Rip up charter, provide tax incentives, back junior miners – Maimane

4th October 2017 By: Martin Creamer - Creamer Media Editor

Rip up charter, provide tax incentives, back junior miners – Maimane

Democratic Alliance leader Mmusi Maimane
Photo by: Duane Daws

JOHANNESBURG (miningweekly.com) – Mining Charter Three should be ripped up, proper tax incentives introduced and junior mining enterprises supported to restore investment in the mining industry, which is a stimulator of the South African economy as a whole, Opposition Democratic Alliance leader Mmusi Maimane said on Wednesday.

Delivering a keynote address on the first day of the fifth Joburg Indaba conference, Maimane said it is an indictment against South Africa and the mining industry that the country’s last significant diamond discovery was at Venetia 40 years ago.

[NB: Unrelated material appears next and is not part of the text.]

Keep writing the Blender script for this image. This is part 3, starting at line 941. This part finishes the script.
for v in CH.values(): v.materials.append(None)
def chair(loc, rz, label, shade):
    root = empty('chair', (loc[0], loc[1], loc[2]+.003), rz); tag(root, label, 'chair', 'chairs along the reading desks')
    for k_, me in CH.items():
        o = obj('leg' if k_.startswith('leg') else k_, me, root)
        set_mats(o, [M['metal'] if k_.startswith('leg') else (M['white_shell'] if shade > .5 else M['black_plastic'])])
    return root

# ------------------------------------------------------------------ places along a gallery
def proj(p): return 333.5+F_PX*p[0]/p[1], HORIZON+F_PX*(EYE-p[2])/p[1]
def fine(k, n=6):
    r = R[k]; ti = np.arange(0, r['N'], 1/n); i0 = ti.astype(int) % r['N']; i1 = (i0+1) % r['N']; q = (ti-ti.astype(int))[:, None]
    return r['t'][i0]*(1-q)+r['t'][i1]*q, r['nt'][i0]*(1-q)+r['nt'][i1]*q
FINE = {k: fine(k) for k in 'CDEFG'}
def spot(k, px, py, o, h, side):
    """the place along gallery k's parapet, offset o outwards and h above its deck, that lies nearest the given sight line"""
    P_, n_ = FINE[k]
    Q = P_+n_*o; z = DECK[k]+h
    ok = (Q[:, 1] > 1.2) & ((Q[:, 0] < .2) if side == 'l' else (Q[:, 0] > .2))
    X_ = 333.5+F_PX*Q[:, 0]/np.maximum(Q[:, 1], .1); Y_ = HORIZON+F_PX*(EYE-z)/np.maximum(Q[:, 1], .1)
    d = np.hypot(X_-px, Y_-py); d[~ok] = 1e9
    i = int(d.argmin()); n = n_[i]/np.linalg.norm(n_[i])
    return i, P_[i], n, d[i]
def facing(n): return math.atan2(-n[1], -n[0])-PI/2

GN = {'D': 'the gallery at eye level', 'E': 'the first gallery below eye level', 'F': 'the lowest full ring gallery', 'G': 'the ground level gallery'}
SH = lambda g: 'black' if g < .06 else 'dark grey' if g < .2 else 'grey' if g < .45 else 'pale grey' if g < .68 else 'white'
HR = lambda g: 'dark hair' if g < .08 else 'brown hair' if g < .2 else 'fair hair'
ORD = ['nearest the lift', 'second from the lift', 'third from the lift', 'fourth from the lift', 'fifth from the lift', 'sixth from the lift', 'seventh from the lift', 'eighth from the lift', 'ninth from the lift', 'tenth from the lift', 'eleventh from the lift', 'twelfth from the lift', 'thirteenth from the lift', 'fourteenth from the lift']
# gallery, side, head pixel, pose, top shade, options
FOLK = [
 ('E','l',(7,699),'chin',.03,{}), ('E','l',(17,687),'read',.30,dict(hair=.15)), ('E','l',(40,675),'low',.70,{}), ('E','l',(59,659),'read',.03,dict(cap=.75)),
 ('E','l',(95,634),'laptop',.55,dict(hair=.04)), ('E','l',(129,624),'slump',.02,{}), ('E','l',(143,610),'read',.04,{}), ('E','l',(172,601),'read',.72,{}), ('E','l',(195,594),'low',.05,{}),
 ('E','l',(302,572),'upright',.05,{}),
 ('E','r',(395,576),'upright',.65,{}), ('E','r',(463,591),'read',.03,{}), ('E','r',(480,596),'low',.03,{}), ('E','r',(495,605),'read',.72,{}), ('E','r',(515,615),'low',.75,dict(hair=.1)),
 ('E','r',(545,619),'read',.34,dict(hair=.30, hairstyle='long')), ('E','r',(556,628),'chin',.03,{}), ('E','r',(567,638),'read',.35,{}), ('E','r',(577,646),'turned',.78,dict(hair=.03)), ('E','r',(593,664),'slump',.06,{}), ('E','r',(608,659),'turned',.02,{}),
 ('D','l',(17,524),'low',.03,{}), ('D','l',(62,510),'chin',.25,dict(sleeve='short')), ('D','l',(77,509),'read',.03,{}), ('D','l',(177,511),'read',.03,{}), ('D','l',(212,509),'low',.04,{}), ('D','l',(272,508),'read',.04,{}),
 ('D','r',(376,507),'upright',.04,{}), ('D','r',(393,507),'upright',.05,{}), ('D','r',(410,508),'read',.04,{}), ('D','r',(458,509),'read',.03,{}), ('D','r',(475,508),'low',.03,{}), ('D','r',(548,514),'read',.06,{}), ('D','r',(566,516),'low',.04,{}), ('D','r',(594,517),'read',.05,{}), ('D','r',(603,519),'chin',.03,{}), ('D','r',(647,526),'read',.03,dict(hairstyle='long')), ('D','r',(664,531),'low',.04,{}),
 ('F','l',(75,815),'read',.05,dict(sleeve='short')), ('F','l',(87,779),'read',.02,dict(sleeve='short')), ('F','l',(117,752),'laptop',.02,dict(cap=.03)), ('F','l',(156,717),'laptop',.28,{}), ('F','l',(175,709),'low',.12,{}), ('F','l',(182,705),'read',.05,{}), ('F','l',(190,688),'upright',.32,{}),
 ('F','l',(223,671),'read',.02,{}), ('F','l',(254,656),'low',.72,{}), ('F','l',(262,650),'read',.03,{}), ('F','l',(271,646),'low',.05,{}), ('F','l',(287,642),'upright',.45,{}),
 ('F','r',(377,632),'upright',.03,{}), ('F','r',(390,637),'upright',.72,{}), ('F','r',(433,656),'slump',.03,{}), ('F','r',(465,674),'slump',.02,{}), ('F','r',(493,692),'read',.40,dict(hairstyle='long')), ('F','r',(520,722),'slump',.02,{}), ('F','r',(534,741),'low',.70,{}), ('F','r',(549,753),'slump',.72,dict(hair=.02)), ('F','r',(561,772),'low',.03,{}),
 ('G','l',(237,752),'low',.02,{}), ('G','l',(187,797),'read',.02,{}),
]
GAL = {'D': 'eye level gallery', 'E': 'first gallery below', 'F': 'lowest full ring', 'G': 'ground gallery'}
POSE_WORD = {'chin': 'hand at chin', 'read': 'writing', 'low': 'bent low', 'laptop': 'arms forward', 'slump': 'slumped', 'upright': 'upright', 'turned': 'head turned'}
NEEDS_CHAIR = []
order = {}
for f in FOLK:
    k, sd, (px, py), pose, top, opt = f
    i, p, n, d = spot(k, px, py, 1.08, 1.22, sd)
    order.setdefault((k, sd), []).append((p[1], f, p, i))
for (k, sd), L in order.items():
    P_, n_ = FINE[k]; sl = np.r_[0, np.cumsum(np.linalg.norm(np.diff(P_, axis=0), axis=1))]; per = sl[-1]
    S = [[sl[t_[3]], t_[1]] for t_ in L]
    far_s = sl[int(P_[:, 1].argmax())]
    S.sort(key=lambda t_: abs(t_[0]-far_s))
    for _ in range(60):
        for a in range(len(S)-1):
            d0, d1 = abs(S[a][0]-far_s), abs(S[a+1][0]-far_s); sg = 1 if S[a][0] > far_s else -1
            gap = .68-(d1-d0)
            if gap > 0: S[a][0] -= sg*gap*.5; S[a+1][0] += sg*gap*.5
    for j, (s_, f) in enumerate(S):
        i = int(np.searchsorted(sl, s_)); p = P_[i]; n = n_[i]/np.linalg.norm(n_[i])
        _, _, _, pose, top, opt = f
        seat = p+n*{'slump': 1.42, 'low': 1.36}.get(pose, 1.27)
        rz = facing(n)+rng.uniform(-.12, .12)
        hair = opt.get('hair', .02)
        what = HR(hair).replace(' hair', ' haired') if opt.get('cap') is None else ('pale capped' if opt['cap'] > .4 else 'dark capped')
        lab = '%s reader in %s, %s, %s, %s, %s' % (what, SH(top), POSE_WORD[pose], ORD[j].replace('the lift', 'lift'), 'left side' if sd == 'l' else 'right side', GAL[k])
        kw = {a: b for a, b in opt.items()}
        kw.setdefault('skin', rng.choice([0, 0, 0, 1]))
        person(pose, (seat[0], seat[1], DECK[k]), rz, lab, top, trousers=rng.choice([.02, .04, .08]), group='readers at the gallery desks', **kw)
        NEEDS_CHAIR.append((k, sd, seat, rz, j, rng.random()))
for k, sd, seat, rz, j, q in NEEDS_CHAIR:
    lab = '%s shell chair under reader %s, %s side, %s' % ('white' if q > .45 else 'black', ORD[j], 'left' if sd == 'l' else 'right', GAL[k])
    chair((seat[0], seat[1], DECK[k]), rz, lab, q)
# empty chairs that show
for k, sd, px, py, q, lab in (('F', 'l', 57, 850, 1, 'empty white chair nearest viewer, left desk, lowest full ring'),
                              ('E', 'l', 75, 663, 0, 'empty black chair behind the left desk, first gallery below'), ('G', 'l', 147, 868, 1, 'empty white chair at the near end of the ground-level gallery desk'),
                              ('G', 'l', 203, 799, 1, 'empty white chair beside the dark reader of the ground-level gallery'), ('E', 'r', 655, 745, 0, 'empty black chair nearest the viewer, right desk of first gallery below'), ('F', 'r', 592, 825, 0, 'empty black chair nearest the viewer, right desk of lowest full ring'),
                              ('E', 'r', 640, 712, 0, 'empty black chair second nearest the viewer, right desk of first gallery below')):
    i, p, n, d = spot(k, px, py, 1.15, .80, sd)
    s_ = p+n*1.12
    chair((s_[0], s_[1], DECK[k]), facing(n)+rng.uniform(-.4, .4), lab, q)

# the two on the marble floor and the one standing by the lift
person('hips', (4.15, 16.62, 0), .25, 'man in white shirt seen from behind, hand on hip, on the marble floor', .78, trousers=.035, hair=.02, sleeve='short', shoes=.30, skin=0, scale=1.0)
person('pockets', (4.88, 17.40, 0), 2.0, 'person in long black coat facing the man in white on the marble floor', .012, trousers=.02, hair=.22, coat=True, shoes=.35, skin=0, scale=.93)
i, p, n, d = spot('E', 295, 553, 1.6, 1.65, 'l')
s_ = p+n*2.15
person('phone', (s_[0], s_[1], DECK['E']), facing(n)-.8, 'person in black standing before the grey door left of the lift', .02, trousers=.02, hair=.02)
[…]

He noted that Canada and Australia had far more listed mining companies than South Africa and the vast majority of these were relatively small mining companies.

He said Johannesburg should be the big mining capital and not Perth, but it was not, because South Africa had shut the door on new mining development through discouraging policy.

New mining developments were virtually nonexistent despite thousands of mining rights having been issued to people with no interest or expertise.

“This is how we kill an industry,” he said, adding that in countries other than South Africa investors are able to gain mining right information online.

Ninety per cent of mining students are black and they should be the mining entrants of the future.

In the early eighties, mining contributed 21% to South Africa’s gross domestic product (GDP) but currently both mining and manufacturing have dropped out of the top three, with mining contributing only 5% of GDP.